_Prompt_. Set down each entry from the block beneath, exactly as written.

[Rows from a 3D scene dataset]

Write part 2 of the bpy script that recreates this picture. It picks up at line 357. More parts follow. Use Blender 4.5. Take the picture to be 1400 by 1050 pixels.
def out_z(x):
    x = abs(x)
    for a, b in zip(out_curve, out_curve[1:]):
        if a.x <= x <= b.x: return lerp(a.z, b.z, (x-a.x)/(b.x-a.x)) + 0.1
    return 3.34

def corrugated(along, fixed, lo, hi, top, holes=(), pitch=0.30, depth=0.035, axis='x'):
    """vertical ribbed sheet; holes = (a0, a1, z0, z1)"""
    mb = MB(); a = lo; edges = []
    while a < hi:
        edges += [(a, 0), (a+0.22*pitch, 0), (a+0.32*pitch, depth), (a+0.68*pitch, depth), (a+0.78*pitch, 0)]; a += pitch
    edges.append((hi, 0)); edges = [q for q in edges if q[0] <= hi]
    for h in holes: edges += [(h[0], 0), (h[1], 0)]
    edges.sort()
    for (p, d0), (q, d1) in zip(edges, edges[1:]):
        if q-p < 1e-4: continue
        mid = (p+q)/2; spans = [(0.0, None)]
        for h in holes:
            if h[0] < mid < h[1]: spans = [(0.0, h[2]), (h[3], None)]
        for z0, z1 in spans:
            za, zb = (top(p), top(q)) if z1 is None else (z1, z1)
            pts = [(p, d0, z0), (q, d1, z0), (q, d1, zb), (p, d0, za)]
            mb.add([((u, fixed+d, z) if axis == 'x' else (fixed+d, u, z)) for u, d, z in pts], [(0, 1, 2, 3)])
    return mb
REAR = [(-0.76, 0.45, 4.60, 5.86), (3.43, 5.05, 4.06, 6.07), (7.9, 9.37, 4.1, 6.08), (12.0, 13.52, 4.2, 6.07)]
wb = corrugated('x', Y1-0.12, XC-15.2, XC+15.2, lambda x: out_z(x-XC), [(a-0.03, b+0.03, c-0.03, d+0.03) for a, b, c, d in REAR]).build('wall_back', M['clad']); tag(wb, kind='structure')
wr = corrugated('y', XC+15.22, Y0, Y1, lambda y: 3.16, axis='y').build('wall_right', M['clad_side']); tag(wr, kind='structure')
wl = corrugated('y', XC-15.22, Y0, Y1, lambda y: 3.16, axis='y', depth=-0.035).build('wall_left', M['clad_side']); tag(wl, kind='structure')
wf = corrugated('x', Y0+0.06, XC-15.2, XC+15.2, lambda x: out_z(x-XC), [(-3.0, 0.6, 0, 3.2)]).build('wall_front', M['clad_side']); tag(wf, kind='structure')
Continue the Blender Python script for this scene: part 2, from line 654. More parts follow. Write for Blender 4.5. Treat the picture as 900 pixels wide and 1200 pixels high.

_Written reply_.
Write part 2 of the bpy script that recreates this picture. It picks up at line 357. More parts follow. Use Blender 4.5. Take the picture to be 1400 by 1050 pixels.
def out_z(x):
    x = abs(x)
    for a, b in zip(out_curve, out_curve[1:]):
        if a.x <= x <= b.x: return lerp(a.z, b.z, (x-a.x)/(b.x-a.x)) + 0.1
    return 3.34

def corrugated(along, fixed, lo, hi, top, holes=(), pitch=0.30, depth=0.035, axis='x'):
    """vertical ribbed sheet; holes = (a0, a1, z0, z1)"""
    mb = MB(); a = lo; edges = []
    while a < hi:
        edges += [(a, 0), (a+0.22*pitch, 0), (a+0.32*pitch, depth), (a+0.68*pitch, depth), (a+0.78*pitch, 0)]; a += pitch
    edges.append((hi, 0)); edges = [q for q in edges if q[0] <= hi]
    for h in holes: edges += [(h[0], 0), (h[1], 0)]
    edges.sort()
    for (p, d0), (q, d1) in zip(edges, edges[1:]):
        if q-p < 1e-4: continue
        mid = (p+q)/2; spans = [(0.0, None)]
        for h in holes:
            if h[0] < mid < h[1]: spans = [(0.0, h[2]), (h[3], None)]
        for z0, z1 in spans:
            za, zb = (top(p), top(q)) if z1 is None else (z1, z1)
            pts = [(p, d0, z0), (q, d1, z0), (q, d1, zb), (p, d0, za)]
            mb.add([((u, fixed+d, z) if axis == 'x' else (fixed+d, u, z)) for u, d, z in pts], [(0, 1, 2, 3)])
    return mb
REAR = [(-0.76, 0.45, 4.60, 5.86), (3.43, 5.05, 4.06, 6.07), (7.9, 9.37, 4.1, 6.08), (12.0, 13.52, 4.2, 6.07)]
wb = corrugated('x', Y1-0.12, XC-15.2, XC+15.2, lambda x: out_z(x-XC), [(a-0.03, b+0.03, c-0.03, d+0.03) for a, b, c, d in REAR]).build('wall_back', M['clad']); tag(wb, kind='structure')
wr = corrugated('y', XC+15.22, Y0, Y1, lambda y: 3.16, axis='y').build('wall_right', M['clad_side']); tag(wr, kind='structure')
wl = corrugated('y', XC-15.22, Y0, Y1, lambda y: 3.16, axis='y', depth=-0.035).build('wall_left', M['clad_side']); tag(wl, kind='structure')
wf = corrugated('x', Y0+0.06, XC-15.2, XC+15.2, lambda x: out_z(x-XC), [(-3.0, 0.6, 0, 3.2)]).build('wall_front', M['clad_side']); tag(wf, kind='structure')
Continue the Blender Python script for this scene: part 2, from line 654. More parts follow. Write for Blender 4.5. Treat the picture as 900 pixels wide and 1200 pixels high.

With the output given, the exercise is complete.